Art Institute Of Phoenix (Ai)


#1

Or any of the Ai schools for that matter. Anyone here have experience with Ai? Is this place a joke or is it fine?

I want to be a video game concept artist but have limited options. I mainly want to use school as a tool to get back in the creative groove because I haven’t drawn anything worthwhile in some time but I know the talent is still there somewhere, confidence boost, help building portfolio, and connections for actually getting a job.

I realize this school is pretty pricey for what it is, despite that, is it decent enough? I know there are much better schools for this sort of thing out of state but I finished high school with a GED and don’t think I really have any realistic opportunities outside of AZ. I’m 20 years old having wasted the last few years with all my focus in my band I used to be in. I just want to get my life started at this point. I have read mixed reviews online but most of the negative ones were from years ago.

I went to their open house today, it seemed alright enough, need to ask more about their game art program though. Is this place a scam? Should I go to community college? I know I don’t HAVE to go to school for this but I want to. Any advice at all would be immensely helpful so If you have anything to share please do.


#2

My bro went to AI miami and regrets doing so.

I prefer schools like Gnomon in California that teach strictly the art, no academic classes.
Schools like AI are run by the big banking institutes that will run you in 100s of thousands in debt.I’ve heard bad things about AI and good things.I say better to save money and pay for cgi courses and figure drawing courses.This way your not tide to debt in a field that pays very little to the majority.

If you have the doe and the cred than Cal Arts is the go to school for a degree.


#3

:wavey:

I’m an Ai student from two different Ai’s (started in one, finished at another) so this would probably be the best place for me to give my 2c on the subject.

The Art Institutes is VERY much a “get out what you put in” school. The first several semesters (possibly quarters since I believe they’re all that way now) will drag on because it’s all fundamental based but they’re SO necessary for what we do as artists so take them in stride; hell I still retain knowledge of the major muscle groups even though I never draw human forms anymore (which is my own short-coming). Once you hit 3D Modelling is where things start to get rolling, and FAST.

However, since you do 4 quarters per year, and most classes have you do a different assignment every week, unless you’re unemployed and don’t work at all - most of the stuff you make will be shitty. I’ve got an alright portfolio (some of which is uploaded onto here) but a majority of it I look at and go “God, I wish I had less assignments and more time to work on these.” Employers understand that there are certain obligations students have between school, work, family, etc, but it still doesn’t really help the fact that there is going to be other artists who have those same obligations and probably smoke the work we’ve done.
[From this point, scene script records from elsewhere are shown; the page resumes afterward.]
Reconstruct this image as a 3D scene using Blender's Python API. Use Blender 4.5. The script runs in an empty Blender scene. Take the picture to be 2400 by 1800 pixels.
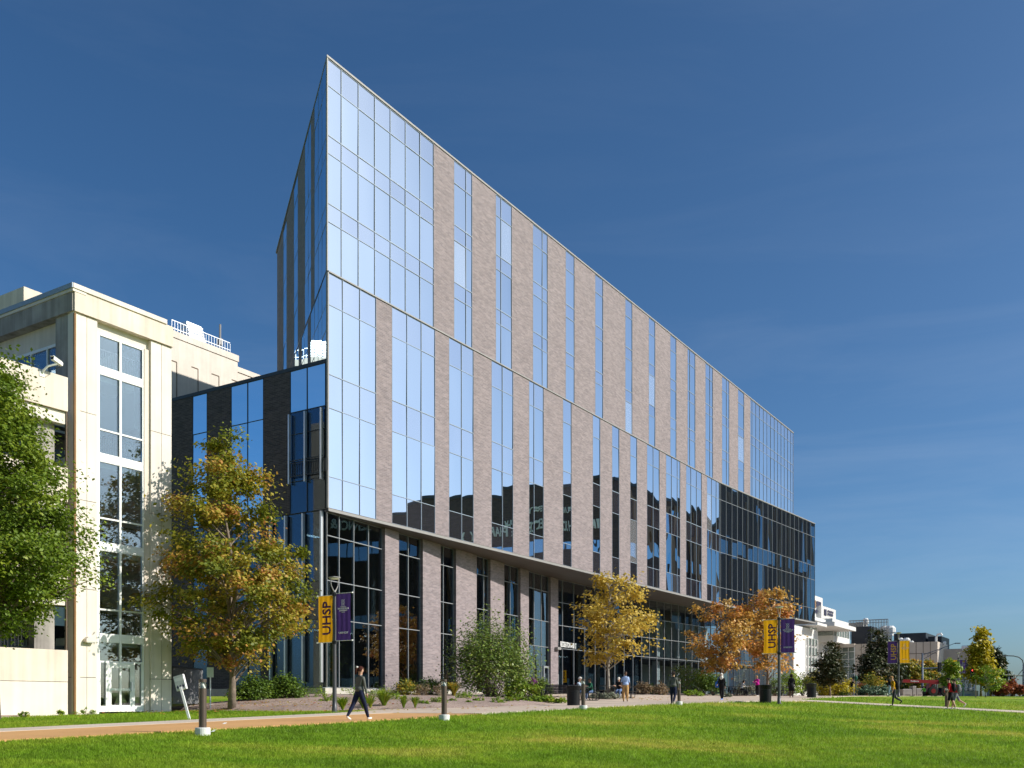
import bpy, bmesh, math, random
import numpy as np
from mathutils import Vector, Matrix, Euler, noise
R = math.radians
sc = bpy.context.scene
col = sc.collection

# ------------------------------------------------------------------ camera, sky, sun, exposure
CAMZ, F, HOR = 1.5, 2270.0, 1648.0            # camera height, focal length in photo pixels, horizon row
cam_d = bpy.data.cameras.new('camera'); cam = bpy.data.objects.new('camera', cam_d); col.objects.link(cam)
cam_d.lens = F / 2400 * 36; cam_d.sensor_width = 36; cam_d.sensor_fit = 'HORIZONTAL'
cam_d.shift_y = (HOR - 900) / 2400; cam_d.clip_end = 6000; cam_d.clip_start = 0.1
cam.location = (0, 0, CAMZ); cam.rotation_euler = (R(90), 0, 0)
sc.camera = cam

SUN_EL, SUN_AZ = R(32.0), R(98.5)              # azimuth clockwise from +Y
world = bpy.data.worlds.new('World'); sc.world = world; world.use_nodes = True
wn, wl = world.node_tree.nodes, world.node_tree.links
wn.clear()
wo = wn.new('ShaderNodeOutputWorld'); bg = wn.new('ShaderNodeBackground'); sky = wn.new('ShaderNodeTexSky')
sky.sky_type = 'NISHITA'; sky.sun_disc = False; sky.sun_elevation = SUN_EL; sky.sun_rotation = SUN_AZ
sky.altitude = 150; sky.air_density = 0.72; sky.dust_density = 2.1; sky.ozone_density = 4.0
bg.inputs['Strength'].default_value = 0.098
# thin cirrus streaks over the whole dome
tc = wn.new('ShaderNodeTexCoord'); mp = wn.new('ShaderNodeMapping')
mp.inputs['Scale'].default_value = (1.6, 1.6, 9.0); mp.inputs['Rotation'].default_value = (R(8), R(-6), 0)
nz = wn.new('ShaderNodeTexNoise'); nz.inputs['Scale'].default_value = 1.7; nz.inputs['Detail'].default_value = 7
nz.inputs['Roughness'].default_value = 0.62; nz.inputs['Distortion'].default_value = 0.5
rp = wn.new('ShaderNodeValToRGB'); rp.color_ramp.elements[0].position = 0.46; rp.color_ramp.elements[1].position = 0.82
rp.color_ramp.elements[0].color = (0, 0, 0, 1); rp.color_ramp.elements[1].color = (0.20, 0.20, 0.20, 1)
gm = wn.new('ShaderNodeHueSaturation'); gm.inputs['Saturation'].default_value = 1.14; gm.inputs['Value'].default_value = 1.0
mx = wn.new('ShaderNodeMix'); mx.data_type = 'RGBA'; mx.inputs['B'].default_value = (5.2, 5.9, 6.9, 1)
wl.new(tc.outputs['Generated'], mp.inputs['Vector']); wl.new(mp.outputs['Vector'], nz.inputs['Vector'])
wl.new(nz.outputs['Fac'], rp.inputs['Fac']); # the sheet of thin cloud looks denser where the eye meets it aslant, low over the horizon
sx = wn.new('ShaderNodeSeparateXYZ'); el = wn.new('ShaderNodeMapRange'); el.inputs['From Min'].default_value = 0.0; el.inputs['From Max'].default_value = 0.45; el.inputs['To Min'].default_value = 1.0; el.inputs['To Max'].default_value = 0.15
ml = wn.new('ShaderNodeMath'); ml.operation = 'MULTIPLY'
wl.new(tc.outputs['Generated'], sx.inputs[0]); wl.new(sx.outputs['Z'], el.inputs['Value']); wl.new(el.outputs['Result'], ml.inputs[0]); wl.new(rp.outputs['Color'], ml.inputs[1]); wl.new(ml.outputs[0], mx.inputs['Factor'])
wl.new(sky.outputs['Color'], gm.inputs['Color']); wb = wn.new('ShaderNodeMix'); wb.data_type = 'RGBA'; wb.blend_type = 'MULTIPLY'; wb.inputs['Factor'].default_value = 1; wb.inputs['B'].default_value = (0.87, 1.05, 1.06, 1)
wl.new(gm.outputs['Color'], wb.inputs['A']); wl.new(wb.outputs['Result'], mx.inputs['A'])
wl.new(mx.outputs['Result'], bg.inputs['Color']); wl.new(bg.outputs['Background'], wo.inputs['Surface'])

sun_d = bpy.data.lights.new('sun', 'SUN'); sun = bpy.data.objects.new('sun', sun_d); col.objects.link(sun)
sun_d.energy = 4.6; sun_d.angle = R(0.53); sun_d.color = (1.0, 0.94, 0.85)
SUN = Vector((math.sin(SUN_AZ) * math.cos(SUN_EL), math.cos(SUN_AZ) * math.cos(SUN_EL), math.sin(SUN_EL)))
sun.rotation_euler = SUN.to_track_quat('Z', 'Y').to_euler(); sun.location = (60, -10, 60)

vs = sc.view_settings
vs.view_transform = 'Standard'; vs.look = 'None'; vs.gamma = 1.0; vs.exposure = 0.30; vs.use_curve_mapping = False
sc.cycles.max_bounces = 8; sc.cycles.transparent_max_bounces = 16; sc.cycles.diffuse_bounces = 3; sc.cycles.glossy_bounces = 4
sc.cycles.caustics_reflective = False; sc.cycles.caustics_refractive = False
sc.cycles.use_denoising = True

# ------------------------------------------------------------------ frames: u along the main facade, w into the building (v = -w)
AU = R(32.46); SA, CA = math.sin(AU), math.cos(AU)
C0 = (-10.898, 57.0)                            # the building's sharp corner
THETA = math.pi / 2 - AU
def W2(u, v): return (C0[0] + u * SA + v * CA, C0[1] + u * CA - v * SA)
def UV(x, y):
    dx, dy = x - C0[0], y - C0[1]
    return (dx * SA + dy * CA, dx * CA - dy * SA)
def sm(x, a, b):
    t = min(1, max(0, (x - a) / (b - a))); return t * t * (3 - 2 * t)
def ground_uv(u, v):
    z = 1.40 + 0.0188 * max(-60, min(u, 35)) + 0.006 * max(0, min(u - 35, 120))
    if v > 21.5: z -= 0.055 * (min(v, 60) - 21.5) * (1 - 0.85 * sm(u, 22, 60))
    t = min(1, max(0, (16 - v) / 15.0))
    z += sm(u, -15, -3) * (t ** 0.9) * max(0, 1.93 + 0.37 * sm(u, 3, 22) - z)
    return z
def G(x, y): return ground_uv(*UV(x, y))
def P(px, d):                                    # photo column at a depth -> x, y on the ground plan
    return ((px - 1200) / F * d, d)
def Z(py, d): return CAMZ + (HOR - py) / F * d   # photo row at a depth -> height
def line_t(px, org, dr):                         # where a photo column meets the vertical plane through org along dr
    k = (px - 1200) / F
    return (org[0] - k * org[1]) / (k * dr[1] - dr[0])

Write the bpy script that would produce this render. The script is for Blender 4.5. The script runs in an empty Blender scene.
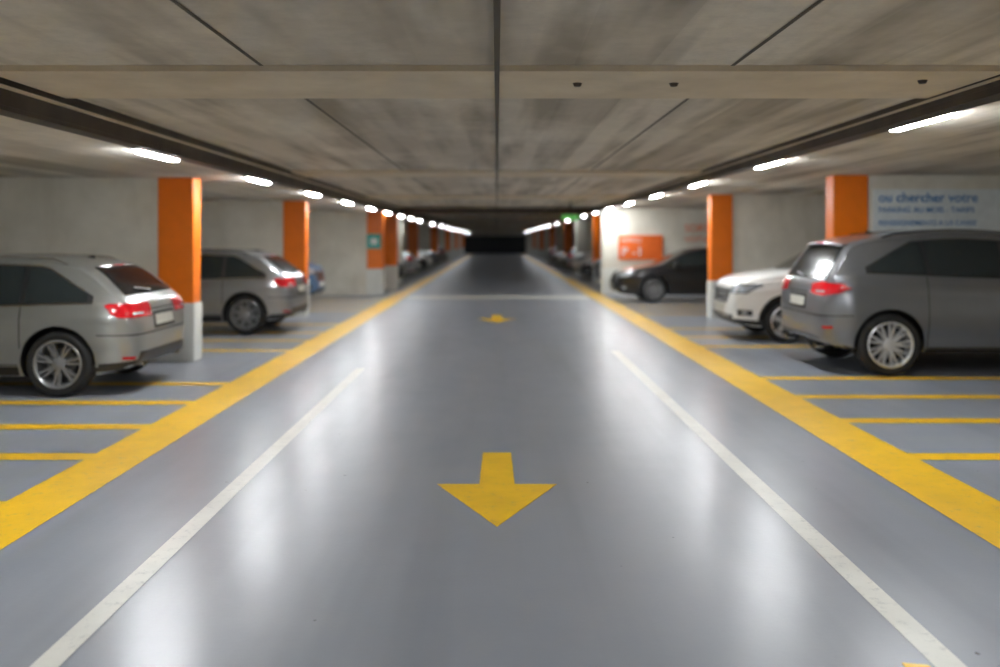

If you’re doing concept work, I’d say look elsewhere. Ai has a very specific core set of classes for the Game Art & Design major, and the concept phase is the beginning and never really touched upon later in the road. Basically the pipeline is this after you do your Digital Painting class:

3D Modelling -> Level Design -> 3D Animation -> Materials and Lighting -> Rigging and Character Modelling -> Hard Surface and Organic Modelling -> ZBrush and Advanced Sculpting -> Advanced 3D -> Programming -> Prototyping -> Adv. Prototyping -> Game Production

In your case if you haven’t done any General Ed. classes you’d probably do 2 of those at a time, possibly 3 at a time if you do a full 4-class quarter but that doesn’t leave much time for anything else.

Ai is pricey for what it is, but I haven’t seen another school offer a diversity of classes like that for the gaming field, and some of the professors I’ve had/have are amazing at what they do and know. A lot (basically ALL) say it’s a “for profit” college, to which I roll my eyes because every school I know of is for profit. No school isn’t in the business to not make money. Is tuition higher than most, yes, but again, the diversity of classes is what drew me in and kept me there since you don’t get stuff like Zbrush from other 3/4-year schools.

If you’re doing concept art, shop around, if you’re looking for an overall education in the field, still shop around and see what’s similar at potentially a lower price point; since I’m scared shitless for when I get out and need to enter the “real world” and deal with the debt


#4

You mentioned community college, are you trying to get a Bachelor’s degree? I recently transferred 50 credits from a 2 year school to a Bachelor’s program at a much more expensive school. It saved me tens of thousands of dollars.

For many of the general education classes, there probably won’t be a huge difference in what you learn at community vs. 4 year schools, but the costs will be very different.